Velhas feridas e novos problemas. Enquanto a mudança climática se faz notar na erosão costeira da Mauritânia a Angola, e a seca se torna crônica no castigado Sahel, ameaçado novamente por uma crise alimentar neste ano, os países africanos adotam medidas. O projeto da Grande Muralha Verde se estende, ainda que com exasperante lentidão, e o continente declarou a guerra ao plástico: o Quênia acaba de se somar a cerca de outros 20 países que nos últimos anos proibiram as sacolas desse material, uma autêntica praga bíblica que alaga todos os rincões. Até agora Ruanda, conhecida como a Suíça africana pela limpeza de suas ruas, foi o país que mais teve sucesso na aplicação da lei.
O continente é tão grande e tão diverso que é preciso examiná-lo com lupa. Enquanto 300 milhões de africanos não têm acesso à água potável ou precisam percorrer vários quilômetros por dia para extrai-la, países como Gana, Marrocos e Quênia já contam com seus primeiros satélites orbitando a Terra, numa espécie de afro-corrida espacial. Se a eletrificação rural continua sendo uma necessidade urgente na Etiópia e em Burkina Faso, nas cidades de meio continente o consumo de séries made in Africa dispara. Já não é só a famosa Nollywood; muitos outros países atualmente emitem as suas próprias produções.

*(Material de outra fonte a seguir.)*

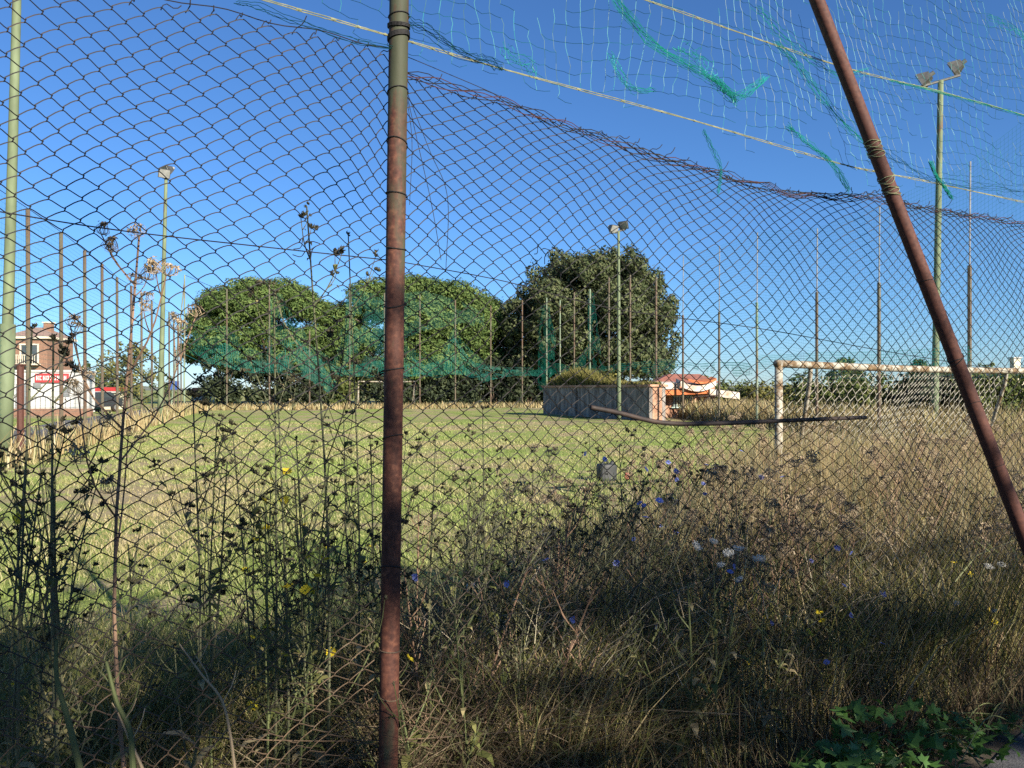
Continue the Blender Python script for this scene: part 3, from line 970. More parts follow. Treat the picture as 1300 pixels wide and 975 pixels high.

O escritor nigeriano Wole Soyinka, ganhador do Nobel de Literatura, dizia numa entrevista no documentário Negritude, do malinense Manthia Diawara, que, frente à arrogância de culturas fundadas nas grandes religiões, que creem deter a verdade revelada e tentam impô-la aos outros, “um dos grandes legados africanos ao mundo são suas religiões não estruturadas, em constante busca e questionamento”. Talvez desta raiz também se nutra esta “hora vermelha”, talvez daí venha este momento de indefinição e busca, em que o continente quer olhar para o futuro e desenvolver seu próprio modelo, sem trair seu passado nem “se transformar num museu”, como dizia o poeta e primeiro presidente senegalês, Léopold Sédar Senghor.